Degree of Complementarity Determines the Nonlocality in Quantum Mechanics
Manik Banik, M. D. Rajjak Gazi, Sibasish Ghosh, Guruprasad Kar

TL;DR
This paper demonstrates that the optimal unsharpness level enabling joint measurement of all dichotomic observables directly influences the degree of nonlocality in quantum mechanics and no-signaling theories.
Contribution
It establishes a quantitative link between measurement unsharpness and nonlocality, extending the understanding of quantum measurement limitations.
Findings
Optimal unsharpness guarantees joint measurement of all dichotomic observables.
Degree of nonlocality is determined by the optimal unsharpness level.
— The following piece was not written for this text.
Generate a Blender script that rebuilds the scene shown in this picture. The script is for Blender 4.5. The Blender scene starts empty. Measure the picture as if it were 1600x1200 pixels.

Results apply to quantum mechanics and general no-signaling theories.
Abstract
Complementarity principle is one of the central concepts in quantum mechanics which restricts joint measurement for certain observables. Of course, later development shows that joint measurement could be possible for such observables with the introduction of a certain degree of unsharpness or fuzziness in the measurement. In this paper, we show that the optimal degree of unsharpness, which guarantees the joint measurement of all possible pairs of dichotomic observables, determines the degree of nonlocality in quantum mechanics as well as in more general no-signaling theories.